Una familia acomodada que vive a las afueras de un idílico pueblo tiene una vida normal; extrañamente normal. Nada ocurre en las pacíficas vidas de esta familia hasta que, por casualidad, un día Chris Cleek, el pater familias, encuentra una muchacha salvaje a la cual captura y encierra en el sótano familiar con el propósito de educarla. Toda la familia se verá involucrada en la “educación” de la muchacha salvaje, coordinada con guante de hierro por el mismo. Pero, ¿a quien se está educando? Curiosamente se educa tanto a su hijo menor como a la muchacha salvaje. Mientras ella, como todas las mujeres de la familia, se ven sometidas al espacio de lo privado, el hijo, como una de las dos únicas entidades masculinas de la película, siempre está supeditado al espacio de lo público; se crea una estricta separación heredada desde la Grecia clásica de lo privado como algo puramente femenino, carácter al cual le es negado lo público pero no al revés, el hombre domina bajo ambos signos en tanto que lo privado atañe a lo público. He ahí que mientras el niño es educado siempre al aire libre, decidiendo insolente, las mujeres están siempre encerradas entre cuatro paredes: la casa es el símbolo de la unidad familiar tanto como el de la cárcel de la mujer.
El hombre, en tanto entidad pública, es el encargado de la crianza de aquellas entidades que vengan del exterior; el hombre desnaturaliza lo natural para conformarlo como parte de la sociedad. Para ello humillará y torturará a su “protegida” de formas cada vez más extremas como método para cosificarla en la posición que se le supone natural a la mujer: lejos del espacio público, en el seno del espacio privado. Es por eso que sólo el hombre puede mostrar agresividad o anhelos violentos, pues sólo él es el que se sitúa en el espacio de la exterioridad ‑del falo- en contraposición de la interioridad ‑la vagina- que le concede la posibilidad de ese proceder. Por ello, en tanto prócer de la buena marcha no sólo de su familia, algo de lo que se deberá ocupar la mujer, sino también de la sociedad en sí misma es su obligación educar a la muchacha salvaje que encuentra pacífica en el río; no es que desee apresarla, es que está obligado a hacerlo. Y ante esta determinación no social, sino directamente biológica, nada puede hacerle pues él está obligado por la divina guía celestial. O eso le gustaría hacernos creer.

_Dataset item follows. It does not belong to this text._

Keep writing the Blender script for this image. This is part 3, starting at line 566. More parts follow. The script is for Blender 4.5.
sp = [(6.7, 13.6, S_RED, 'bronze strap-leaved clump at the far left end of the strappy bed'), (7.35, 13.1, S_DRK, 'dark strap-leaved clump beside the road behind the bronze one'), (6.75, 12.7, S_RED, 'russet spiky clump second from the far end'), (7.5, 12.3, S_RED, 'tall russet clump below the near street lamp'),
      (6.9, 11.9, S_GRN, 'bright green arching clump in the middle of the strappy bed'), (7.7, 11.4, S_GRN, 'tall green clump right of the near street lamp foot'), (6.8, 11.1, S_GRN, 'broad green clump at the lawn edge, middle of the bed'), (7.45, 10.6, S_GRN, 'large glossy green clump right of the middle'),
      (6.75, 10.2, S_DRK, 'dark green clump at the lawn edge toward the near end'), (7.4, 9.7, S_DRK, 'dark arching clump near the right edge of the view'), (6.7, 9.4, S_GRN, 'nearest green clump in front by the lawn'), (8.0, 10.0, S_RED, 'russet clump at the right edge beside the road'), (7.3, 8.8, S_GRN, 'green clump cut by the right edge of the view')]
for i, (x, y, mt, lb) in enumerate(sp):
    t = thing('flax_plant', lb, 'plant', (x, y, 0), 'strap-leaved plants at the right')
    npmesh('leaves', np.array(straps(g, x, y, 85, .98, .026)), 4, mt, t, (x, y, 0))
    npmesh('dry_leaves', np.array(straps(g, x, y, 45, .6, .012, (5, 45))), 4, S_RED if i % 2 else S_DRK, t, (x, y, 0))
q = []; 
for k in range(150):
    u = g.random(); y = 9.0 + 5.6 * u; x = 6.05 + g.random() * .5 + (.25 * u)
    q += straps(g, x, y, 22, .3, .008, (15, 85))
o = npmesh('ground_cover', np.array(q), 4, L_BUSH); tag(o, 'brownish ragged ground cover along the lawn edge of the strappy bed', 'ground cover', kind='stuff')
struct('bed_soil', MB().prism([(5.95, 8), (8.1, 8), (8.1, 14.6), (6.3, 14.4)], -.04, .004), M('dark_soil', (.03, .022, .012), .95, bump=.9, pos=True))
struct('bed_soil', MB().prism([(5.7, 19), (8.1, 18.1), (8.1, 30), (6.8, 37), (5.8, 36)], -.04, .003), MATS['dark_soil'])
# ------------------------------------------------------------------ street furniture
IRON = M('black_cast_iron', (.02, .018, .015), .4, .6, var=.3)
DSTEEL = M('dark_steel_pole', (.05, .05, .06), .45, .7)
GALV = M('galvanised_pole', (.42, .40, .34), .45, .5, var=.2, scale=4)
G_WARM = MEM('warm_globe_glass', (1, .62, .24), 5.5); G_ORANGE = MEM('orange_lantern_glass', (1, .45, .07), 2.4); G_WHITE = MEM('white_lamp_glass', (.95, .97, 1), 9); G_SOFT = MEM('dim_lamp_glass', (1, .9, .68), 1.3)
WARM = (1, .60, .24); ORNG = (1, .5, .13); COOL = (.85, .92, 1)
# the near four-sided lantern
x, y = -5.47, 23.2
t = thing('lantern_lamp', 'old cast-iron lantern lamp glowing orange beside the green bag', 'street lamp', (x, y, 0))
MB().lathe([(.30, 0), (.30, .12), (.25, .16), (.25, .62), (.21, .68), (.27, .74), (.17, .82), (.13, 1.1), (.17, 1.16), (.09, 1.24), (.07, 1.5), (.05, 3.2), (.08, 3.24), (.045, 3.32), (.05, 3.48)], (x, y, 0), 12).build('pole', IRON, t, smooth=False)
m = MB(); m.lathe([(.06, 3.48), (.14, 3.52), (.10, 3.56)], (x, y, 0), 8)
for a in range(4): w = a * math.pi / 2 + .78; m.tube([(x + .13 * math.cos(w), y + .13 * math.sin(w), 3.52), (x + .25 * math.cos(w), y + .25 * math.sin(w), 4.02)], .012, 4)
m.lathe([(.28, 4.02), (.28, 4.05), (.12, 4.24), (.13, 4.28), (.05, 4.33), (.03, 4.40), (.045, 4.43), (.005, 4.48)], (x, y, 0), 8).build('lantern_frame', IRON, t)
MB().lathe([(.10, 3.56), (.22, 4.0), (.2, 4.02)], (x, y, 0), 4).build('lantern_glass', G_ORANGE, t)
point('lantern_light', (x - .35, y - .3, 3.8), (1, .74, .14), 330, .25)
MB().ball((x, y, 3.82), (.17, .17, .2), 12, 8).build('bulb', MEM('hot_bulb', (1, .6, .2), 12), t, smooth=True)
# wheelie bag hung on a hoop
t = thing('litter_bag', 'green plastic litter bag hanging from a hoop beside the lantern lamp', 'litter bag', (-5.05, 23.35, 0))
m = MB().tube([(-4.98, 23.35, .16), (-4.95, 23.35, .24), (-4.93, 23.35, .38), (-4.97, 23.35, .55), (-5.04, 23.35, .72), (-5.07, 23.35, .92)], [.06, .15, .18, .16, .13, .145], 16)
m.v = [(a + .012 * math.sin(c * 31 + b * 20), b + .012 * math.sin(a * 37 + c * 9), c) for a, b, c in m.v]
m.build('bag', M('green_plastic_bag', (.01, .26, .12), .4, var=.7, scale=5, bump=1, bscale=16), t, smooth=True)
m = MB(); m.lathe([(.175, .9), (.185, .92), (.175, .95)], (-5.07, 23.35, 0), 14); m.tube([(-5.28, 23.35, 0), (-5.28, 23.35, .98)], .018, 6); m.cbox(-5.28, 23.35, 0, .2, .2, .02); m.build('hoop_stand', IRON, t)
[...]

La realidad es que Chris Cleek es un psicópata. No le importan las mujeres, mucho menos su familia o la sociedad, pues lo único que hace en tanto pater familias ‑o Padre o Estado- es crear una serie de tabues y creencias que justifiquen su dominio brutal sobre los demás. Tanto la niña pequeña sublimada ante los diferentes símbolos fálicos ‑como las varillas de la batidora- como su hermano creando un acto de adoración instrumental ante los mismos ‑el berbiquí como visibilizador de Lo Oculto a través de la penetración de La Realidad; enseñar lo que es negado sólo al que posea el poder- subliman la necesidad paterna; aquel en posesión del falo es quien manda en el mundo. Y siendo lo público el lugar que atañe todo espacio y siendo lo privado algo que no puede a travesar su espacio hasta lo público crea así el espacio perfecto para un psicópata: en la calle un productivo elemento de la sociedad, en la casa un monstruoso emperador de sus oscuros deseos. Eso es lo que denuncia McKee con una claridad impecable, el como ese estado de separación de espacios sólo propicia que los psicópatas se regodeen en su propia condición; ejerce como espejo de aquello que no queremos ver en la sociedad.
El final sólo puede acabar con la destrucción del símbolo de dominación ‑el falo- pero lo hace a través del modo más poético y extraño, no es el espacio privado el que fagocita el público sino que es la naturaleza quien se lo apropia. Esta naturaleza destructora, prácticamente aleatoria, se representa como el dios vengativo que arrasa con aquellos que le odiaron permitiendo vivir al que le salvo, sólo por su sacrificio; la naturaleza se perpetua a través de aquello que toma. Destruid la separación entre espacios, en ella se encuentra la semilla del mal.